Pero si interrumpimos su relato, si damos muestras de impaciencia, si no le dejamos decir todo lo que él quiere, es seguro que callará alguna vez cosas que nos importe saber. Además, si no le escuchamos, no nos escuchará, y luego, iparece tan duro privarle del consuelo que halla, en referirnos extensamente sus cuitas! iTiene tan pocos que le oigan! ¡La desgracia deja un vacío tan grande en derredor del desgraciado!

Nuestras primeras conversaciones con el pobre no sue­len ser muy animadas, porque tienen poca confianza y por­que no estamos familiarizados con su lenguaje ni él con el nuestro. Pero la caridad hace prodigios. iQué pronto el que la tiene inspira confianza al que visita! iQué pronto se com­prenden y qué especie de efusión se verifica en el lenguaje de entrambos!

Es digno de notarse cómo las personas ilustradas se aco­modan al lenguaje de los pobres, adoptando uno que, sin ser bajo, esté a su alcance, y cómo los pobres pulen el suyo y poco a poco le van elevando. Una vez llegados a este punto, y se llega pronto, falta siempre tiempo, no asunto de conver­sación.

La falta de tiempo es un motivo que alegamos para dete­nernos poco en la visita. Esta excusa podrá ser legítima en muchos casos: si deberes más imperiosos nos llaman a otra parte, no es justo que estemos en casa del pobre; pero enton­ces, o limitemos nuestros cuidados a una sola familia, o con­fiemos nuestra limosna al que pueda llevarla acompañada de consejos y consuelos que no tenemos tiempo para dar, por­que con nuestra visita mal hecha privamos tal vez al pobre de otro visitador que le sería más útil.

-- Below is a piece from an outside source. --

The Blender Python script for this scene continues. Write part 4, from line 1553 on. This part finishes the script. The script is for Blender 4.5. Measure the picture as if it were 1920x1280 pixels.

Sin negar que haya personas de tal modo ocupadas, que no pueden dedicarse a visitar a los pobres, notaremos que el tiempo tiene cierta elasticidad para los que saben emplearle. Los buenos lo hallan siempre para hacer bien y a los que no saben de qué hablar a los pobres, no es que les falten pala­bras, es que les falta caridad.